La May ha anche ribadito la sua intenzione di tagliare il numero di persone che entra nel Paese per ragioni lavorative sotto i 100mila. Una promessa già fatta quattro anni fa all’avvio del primo governo Cameron, e smentita dai fatti: sotto Cameron il flusso di immigrati è continuato come e più che negli anni precedenti. «Con tanta immigrazione è imossibile pensare a una società coesa», ha detto May.
La Danimarca ha invece deciso di complicare la vita a rifugiati e immigrati che volessero richiedere la cittadinanza. Così facendo il Paese scandinavo si conferma il più chiuso nei confronti degli arrivi assieme alla Finlandia.
Il governo di centrodestra ha infatti introdotto nuove misure – in vigore dal 15 ottobre – che aumentano le necessità per chi fa domanda: più test linguistici e più requisiti finanziari (essere autosufficienti per quattro anni e mezzo) e rispondere correttamente all’80 per cento delle domande su temi di attualità danesi.
Inger Støjberg, il ministro degli Interni, ha dichiarato che «l’acquisizione della cittadinanza danese è qualcosa di molto speciale, e pr questo è ragionevole alzare l’asticella di quando una persona può chiamarsi se stesso danese.». Per essere una delle patrie del welfare socialdemocratico, è un nazionalismo che spaventa. Del resto anche la legge sui ricongiungmenti familiari danese è pessima e quando è stata approvata ha diviso molte famiglie già residenti nel Paese.

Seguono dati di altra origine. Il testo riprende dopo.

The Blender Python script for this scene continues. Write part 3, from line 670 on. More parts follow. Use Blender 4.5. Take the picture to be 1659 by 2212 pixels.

«Troppe persone che hanno ottenuto la cittadinanza non parlano danese», ha detto Astrid Krag, del partito liberale Venstre.
Le regole entreranno in vigore il 15 ottobre, dopo un accordo è stato raggiunto tra Venstre, l’estrema destra danese, i conservatori, l’Alleanza Liberale e i Socialdemocratici. Che inseguono malamente i loro avversari.